- RECORDED DATA -
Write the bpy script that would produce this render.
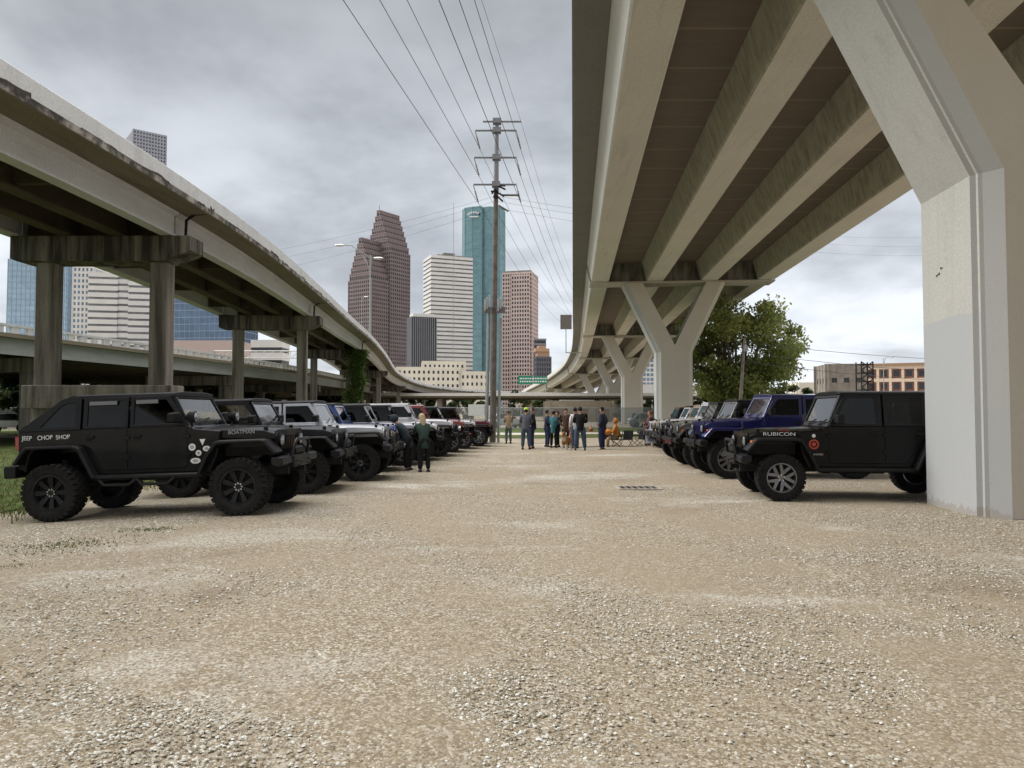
import bpy, bmesh, math, random
import numpy as np
from mathutils import Vector, Matrix
random.seed(7); RNG = np.random.default_rng(7)
PI = math.pi; R = math.radians
for o in list(bpy.data.objects): bpy.data.objects.remove(o)
sc = bpy.context.scene
COL = sc.collection

# ------------------------------------------------------------------ camera
CAMZ = 1.65; FPX = 750.0; PITCH = math.atan(27.5/FPX)
cam_d = bpy.data.cameras.new('camera'); cam = bpy.data.objects.new('camera', cam_d); COL.objects.link(cam)
cam.location = (0, 0, CAMZ); cam.rotation_euler = (PI/2 + PITCH, 0, 0)
cam_d.sensor_width = 36; cam_d.lens = FPX/1024*36; cam_d.clip_start = .05; cam_d.clip_end = 8000
sc.camera = cam
# ------------------------------------------------------------------ world, sun, exposure
SUN_EL, SUN_AZ = R(42), R(-75)        # azimuth from +Y, clockwise positive
w = bpy.data.worlds.new('World'); sc.world = w; w.use_nodes = True
nt = w.node_tree; nt.nodes.clear()
def wn(t, **k):
    n = nt.nodes.new(t)
    for a, b in k.items(): setattr(n, a, b)
    return n
def wm(op, a, b=None, clamp=False):
    n = wn('ShaderNodeMath', operation=op); n.use_clamp = clamp
    for i, x in enumerate((a, b)):
        if x is None: continue
        if isinstance(x, (int, float)): n.inputs[i].default_value = x
        else: nt.links.new(x, n.inputs[i])
    return n.outputs[0]
sky = wn('ShaderNodeTexSky', sky_type='NISHITA'); sky.sun_disc = False
sky.sun_elevation = SUN_EL; sky.sun_rotation = SUN_AZ; sky.dust_density = 3.0
bg_sky = wn('ShaderNodeBackground'); bg_sky.inputs['Strength'].default_value = .08
nt.links.new(sky.outputs[0], bg_sky.inputs['Color'])
tc = wn('ShaderNodeTexCoord'); sep = wn('ShaderNodeSeparateXYZ'); nt.links.new(tc.outputs['Generated'], sep.inputs[0])
zc = wm('MAXIMUM', sep.outputs['Z'], 0.0)
dn = wm('ADD', zc, .26)
cx = wm('DIVIDE', sep.outputs['X'], dn); cy = wm('DIVIDE', sep.outputs['Y'], dn)
comb = wn('ShaderNodeCombineXYZ'); nt.links.new(cx, comb.inputs[0]); nt.links.new(cy, comb.inputs[1])
comb.inputs[2].default_value = 7.9
n1 = wn('ShaderNodeTexNoise'); n1.inputs['Scale'].default_value = 1.25; n1.inputs['Detail'].default_value = 6; n1.inputs['Roughness'].default_value = .55
n1.inputs['Distortion'].default_value = .15
nt.links.new(comb.outputs[0], n1.inputs['Vector'])
n2 = wn('ShaderNodeTexNoise'); n2.inputs['Scale'].default_value = 4.0; n2.inputs['Detail'].default_value = 4
nt.links.new(comb.outputs[0], n2.inputs['Vector'])
nz = wm('ADD', wm('MULTIPLY', n1.outputs[0], .75), wm('MULTIPLY', n2.outputs[0], .25))
rmp = wn('ShaderNodeValToRGB'); rmp.color_ramp.interpolation = 'EASE'
rmp.color_ramp.elements[0].position = .34; rmp.color_ramp.elements[0].color = (.62, .628, .64, 1)
rmp.color_ramp.elements[1].position = .64; rmp.color_ramp.elements[1].color = (1.26, 1.26, 1.25, 1)
nt.links.new(nz, rmp.inputs[0])
el = wn('ShaderNodeValToRGB')            # cloud brightness by height: bright low band, dark deck, bright zenith
ce = el.color_ramp; ce.elements[0].position = 0; ce.elements[0].color = (.54, .57, .61, 1)
ce.elements[1].position = 1; ce.elements[1].color = (2.6, 2.6, 2.6, 1)
for p, c in ((.14, (.47, .495, .535)), (.30, (.345, .363, .388)), (.48, (.235, .247, .264)), (.56, (.28, .29, .31)), (.72, (1.5, 1.32, 1.35))):
    e = ce.elements.new(p); e.color = (*c, 1)
nt.links.new(zc, el.inputs[0])
mul = wn('ShaderNodeMixRGB', blend_type='MULTIPLY'); mul.inputs[0].default_value = 1
nt.links.new(rmp.outputs[0], mul.inputs[1]); nt.links.new(el.outputs[0], mul.inputs[2])
bg_c = wn('ShaderNodeBackground'); bg_c.inputs['Strength'].default_value = .85; nt.links.new(mul.outputs[0], bg_c.inputs['Color'])
mx = wn('ShaderNodeMixShader'); mx.inputs[0].default_value = .93
nt.links.new(bg_sky.outputs[0], mx.inputs[1]); nt.links.new(bg_c.outputs[0], mx.inputs[2])
wo = wn('ShaderNodeOutputWorld'); nt.links.new(mx.outputs[0], wo.inputs[0])
sl = bpy.data.lights.new('sun', 'SUN'); sl.energy = 1.5; sl.angle = R(25); sl.color = (1, .975, .94)
so = bpy.data.objects.new('sun', sl); COL.objects.link(so)
sd = Vector((math.sin(SUN_AZ)*math.cos(SUN_EL), math.cos(SUN_AZ)*math.cos(SUN_EL), math.sin(SUN_EL)))
so.rotation_euler = sd.to_track_quat('Z', 'Y').to_euler()
sc.view_settings.view_transform = 'Standard'; sc.view_settings.look = 'None'
sc.view_settings.exposure = 1.0; sc.view_settings.gamma = 1
sc.cycles.max_bounces = 7; sc.cycles.transparent_max_bounces = 16
sc.cycles.use_denoising = True

# ------------------------------------------------------------------ helpers
def at(px, py, Y):
    dx = (px-512)/FPX; dy = (384-py)/FPX
    d = (dx, math.cos(PITCH)-dy*math.sin(PITCH), math.sin(PITCH)+dy*math.cos(PITCH))
    k = Y/d[1]
    return Vector((d[0]*k, Y, CAMZ+d[2]*k))
def s2l(c): return c/12.92 if c <= .04045 else ((c+.055)/1.055)**2.4
def C(r, g, b): return (s2l(r/255), s2l(g/255), s2l(b/255))
def tag(o, label=None, cat=None, group=None, kind=None):
    if label: o['label'] = label
    if cat: o['category'] = cat
    if group: o['group'] = group
    if kind: o['kind'] = kind
    return o
def empty(name, loc=(0, 0, 0), rz=0, parent=None):
    o = bpy.data.objects.new(name, None); COL.objects.link(o); o.location = loc; o.rotation_euler = (0, 0, rz)
    o.empty_display_size = .3
    if parent: o.parent = parent
    return o
def link(name, me, parent=None):
    o = bpy.data.objects.new(name, me); COL.objects.link(o)
    if parent: o.parent = parent
    return o
class MB:
    def __init__(s): s.v = []; s.f = []; s.m = []
    def add(s, vs, fs, mi=0, M=None):
        b = len(s.v)
        if M is not None: vs = [M @ Vector(v) for v in vs]
        s.v += [tuple(v) for v in vs]; s.f += [tuple(i+b for i in f) for f in fs]; s.m += [mi]*len(fs)
        return s
    def box(s, x0, x1, y0, y1, z0, z1, mi=0, M=None):
        v = [(x, y, z) for z in (z0, z1) for y in (y0, y1) for x in (x0, x1)]
        f = [(0, 2, 3, 1), (4, 5, 7, 6), (0, 1, 5, 4), (2, 6, 7, 3), (0, 4, 6, 2), (1, 3, 7, 5)]
        return s.add(v, f, mi, M)
    def prism(s, poly, a, b, axis='y', mi=0, M=None):
        n = len(poly)
        def P(p, t): return (p[0], t, p[1]) if axis == 'y' else ((t, p[0], p[1]) if axis == 'x' else (p[0], p[1], t))
        v = [P(p, a) for p in poly]+[P(p, b) for p in poly]
        f = [tuple(range(n)), tuple(range(2*n-1, n-1, -1))]+[(i, (i+1) % n, n+(i+1) % n, n+i) for i in range(n)]
        return s.add(v, f, mi, M)
    def loft(s, rings, mi=0, M=None, caps=True, closed=True):
        n = len(rings[0]); v = [p for r in rings for p in r]; f = []
        for k in range(len(rings)-1):
            for i in range(n if closed else n-1):
                j = (i+1) % n; f.append((k*n+i, k*n+j, (k+1)*n+j, (k+1)*n+i))
        if caps:
            f.append(tuple(range(n-1, -1, -1))); f.append(tuple((len(rings)-1)*n+i for i in range(n)))
        return s.add(v, f, mi, M)
    def tube(s, pts, r, seg=8, mi=0, M=None, caps=True):
        pts = [Vector(p) for p in pts]; rs = r if isinstance(r, (list, tuple)) else [r]*len(pts)
        rings = []; up = None
        for i, p in enumerate(pts):
            t = (pts[min(i+1, len(pts)-1)]-pts[max(i-1, 0)]).normalized()
            if up is None:
                up = Vector((0, 0, 1)) if abs(t.z) < .9 else Vector((1, 0, 0))
            a = t.cross(up).normalized(); b = a.cross(t).normalized(); up = b
            rings.append([p+(a*math.cos(q)+b*math.sin(q))*rs[i] for q in [2*PI*k/seg for k in range(seg)]])
        return s.loft(rings, mi, M, caps)
    def lathe(s, prof, seg=24, axis='z', mi=0, M=None, caps=False):
        rings = []
        for r, h in prof:
            ring = []
            for k in range(seg):
                q = 2*PI*k/seg; a, b = r*math.cos(q), r*math.sin(q)
                ring.append((a, b, h) if axis == 'z' else ((a, h, b) if axis == 'y' else (h, a, b)))
            rings.append(ring)
        return s.loft(rings, mi, M, caps)
    def ball(s, c, rx, ry=None, rz=None, seg=12, mi=0, M=None):
        ry = ry or rx; rz = rz or rx; n = max(4, seg//2)
        rings = [[(c[0]+rx*math.sin(PI*(k+.02)/(n+.04))*math.cos(2*PI*i/seg), c[1]+ry*math.sin(PI*(k+.02)/(n+.04))*math.sin(2*PI*i/seg), c[2]+rz*math.cos(PI*(k+.02)/(n+.04))) for i in range(seg)] for k in range(n+1)]
        return s.loft(rings, mi, M, True)
    def mesh(s, name, mats, smooth=None, fix=True):
        me = bpy.data.meshes.new(name); me.from_pydata(s.v, [], s.f)
        for m in (mats if isinstance(mats, (list, tuple)) else [mats]): me.materials.append(m)
        me.polygons.foreach_set('material_index', s.m)
        if fix:
            bm = bmesh.new(); bm.from_mesh(me); bmesh.ops.recalc_face_normals(bm, faces=bm.faces); bm.to_mesh(me); bm.free()
        if smooth is not None:
            me.shade_smooth()
            try: me.set_sharp_from_angle(angle=R(smooth))
            except Exception: pass
        me.update()
        return me
    def build(s, name, mats, parent=None, smooth=None, bevel=0, seg=2, fix=True):
        o = link(name, s.mesh(name, mats, smooth, fix), parent)
        if bevel:
            b = o.modifiers.new('bevel', 'BEVEL'); b.width = bevel; b.segments = seg; b.limit_method = 'ANGLE'; b.angle_limit = R(35)
            b.harden_normals = False
        return o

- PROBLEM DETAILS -
Leave out any pictures and return exactly the lines from the beginning of the data through the line with "COL = sc.collection", inclusive.

- EXPECTED ANSWER -
Write the bpy script that would produce this render.
import bpy, bmesh, math, random
import numpy as np
from mathutils import Vector, Matrix
random.seed(7); RNG = np.random.default_rng(7)
PI = math.pi; R = math.radians
for o in list(bpy.data.objects): bpy.data.objects.remove(o)
sc = bpy.context.scene
COL = sc.collection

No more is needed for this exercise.